Köylerin eskisi gibi olduğunu düşünmediğimden bu şahıs gözümde dalavereci şahıstır. Şahsen bizim köye yıllardır gitmedim gitmeyi de düşünmüyorum. Ha köy hayatı çok güzel doğal ortamları çok seviyorum ama bizim köy olmaz.
Benimdir. Çocukluğumdan beridir köy hayatına aşık olarak büyüdüm. ilk defa 3-4 aylığına köyde kaldığım vakit koy hayatının ne denli zor olduğunu yaşamış oldum.

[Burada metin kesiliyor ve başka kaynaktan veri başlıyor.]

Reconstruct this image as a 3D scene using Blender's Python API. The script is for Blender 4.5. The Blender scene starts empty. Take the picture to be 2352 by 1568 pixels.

Hele ki kışın köyün ücra bir yerdeyse çok daha zor. Ondan sonra daha çok sever oldum köy hayatını. Tamam eyvallah zor olabilir bir sigara almak yahut ihtiyacını karşılamak. Fakat o ihtiyaç şehirdeki gibi değersiz olmuyor. Aksine ekmek almak için o yolu gittiğinde ekmek daha bir değerli oluyor. Kış için odun kırmak hasat zamanı mahsulü toplamak tırpan yapmak ekmek biçmek falan bunlar yorar. Ama akşamına kuzinde içtiğin çay közde pişirdiğin patates olsun bunların hepsine değer. Çünkü emek harcadıkça ter döktükçe yaptığın iş huzur verir. Çok duygusal bakıyorum. Ama köyün köylünün asıl kazancı dış dünyaya bağımsızlığının verdiği huzurdur... Köylü bunu bilir. Bilmeyen de macera için şehre koşar. Umduğu da böylelikle elinde patlamış olur. Velhasıl-ı kelam koy hayatını yere göğe sığdıramam ben.
Yazmak kolay, okumak kolay, dinlemek kolay, anlatmak kolaydır. Lakin köy de yaşamak gerçekten çok zordur. Hiç bir şey anlatıldığı gibi değildir. Eğer bakkal yakında değilse ekmek almaya gitmek veya sıgaranızı almak bile tam bir işkencedir. Komşular arasında ne yazık ki genelde haset ve çekememezlik olur. Hep komsusundan daha fazlasına sahip olma çabası vardır bir çok köylü de, çok köy gezdim, iç içe ve burada anlatıldığı gibi tek köy görmedim, bizim köyün bizim sokağı hariç. Burda bile var sorunlar. Her yazın 4 5 ayından fazlasını köyde geçiren bir insanım, emin olun ailecek 2. Aydan sonra burdan kaçmak için can atıyoruz, sobada ekmek yapmak, en ufak ihtiyacını almak için arabayla merkeze gitmek ve daha niceleri. Köyde yaşamak emin olun zor. Köylüler milletin efendisidir, evet bu zor hayatı yaşamanın sadece sözlü oduludur bu artık bu ülkede.
Bizim köyde yaşıyor olabilir. Ayrıca köyümüzdeki suya klor koyma ihtimalleri de yoktur. Çeşmeden değil dağın içinden gelir ve köyün ortasından akar, oradan herkes içme suyunu temin eder. işin garibi bu su yazın soğuk kışın ise sıcaktır.